#Je Suis
#Je Suis, Aakash Odedra Company, Birmingham Hippodrome, 15 February 2018 – Reviewed by Magdalen Gorringe
Aakash Odedra’s latest work, #Je Suis (which received the 2017 Amnesty International Freedom of Expression award from a long list of seventy) is a beautiful yet disturbing exploration of oppression, censorship, and the value of those freedoms we too often take for granted.
The piece is performed by seven Turkish contemporary dancers, and took as its starting point these dancers’ experiences of living in Turkey today. Odedra has chosen his company well, as every one of the dancers is stunning to watch. The dancing is well supported by a lighting design (by Alessandro Barbieri) that occasionally creates images Caravaggio-esque in their use of light and shade; images which provide snapshot glimpses of life lived in fear. A group huddle anxiously round a wireless radio. Another group stand, arms raised in protest. Yet the slickness, and the gliding grace of the dancers’ movements, do not disguise the brutality of what is portrayed.
The threat of the oppressor is a constant presence, powerfully personified by dancer Evrim Akyay. He haunts the stage, now the intractable official who holds in his hand the pass that determines your future; now the secret police arriving with predatorial stealth to muzzle and detain you. The rest of the company dance, at times cautiously, at times desperately in the face of this threat, seeking ways to make life bearable. A newscaster insists that all is well. “If you close your eyes really, really tight’ says another woman, "you will not see". If you shut your ears, you will not hear. Meanwhile the disappearances continue, and the bodies wash up steadily on the shore. A woman is wrapped in cellophane. She gasps and writhes, struggling to breathe. A stage light shines out onto the audience placing us both in the position of the persecuted, and exposing us to scrutiny as persecutors. Where are we positioned in the face of this inhumanity? If you close your eyes, you will not see...Part of the reason behind the choice of name, explain the programme notes, is to draw attention to the kind of solidarity and empathy shown in the case of violence in Paris or Manchester or London and yet conspicuous by its absence in the case of Kabul, Baghdad or Mogadishu. And yet for all people equally, as the programme puts it, "Je Suis – I Matter".
Dancers hurtle, rolling upstage while others leaping forward hurdle them – only to then collapse and roll frantically back up stage themselves, in a cycle as relentless as fear itself. They whirl like Turkey’s dervishes, a madness of circling the only way to confront a world that is mad.
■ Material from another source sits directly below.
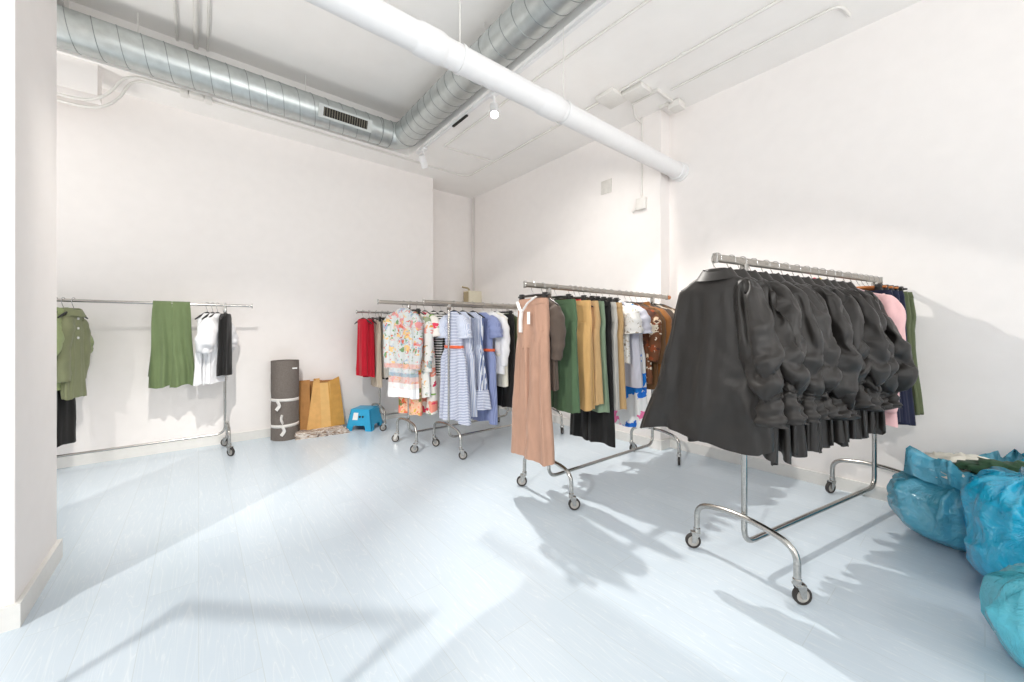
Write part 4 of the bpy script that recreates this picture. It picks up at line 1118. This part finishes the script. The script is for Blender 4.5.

There are moments that don’t quite work. The intended humour in the use of Chaplin’s spoof of Hitler from the Great Dictator is not given the space to really puncture the tautness of the atmosphere. Where the three male characters are identifiable as oppressor, victim turned hero and joker, the characters of the women could be developed further. Finally, as a classical Indian dancer (and I feel permitted to write this in an e-zine for the South Asian dance sector), and knowing the exquisite kathak dancer that Odedra is, I yearned to see a more distinct influence from kathak.
Yet these gripes do not detract from the value of the piece. In the final scene, as the dancers stamped their feet in a semicircle to disempower in their unity the oppressor suddenly shrunken in solitude, I felt the urge to join in the stamping. An important and powerfully performed piece, which held the audience rapt.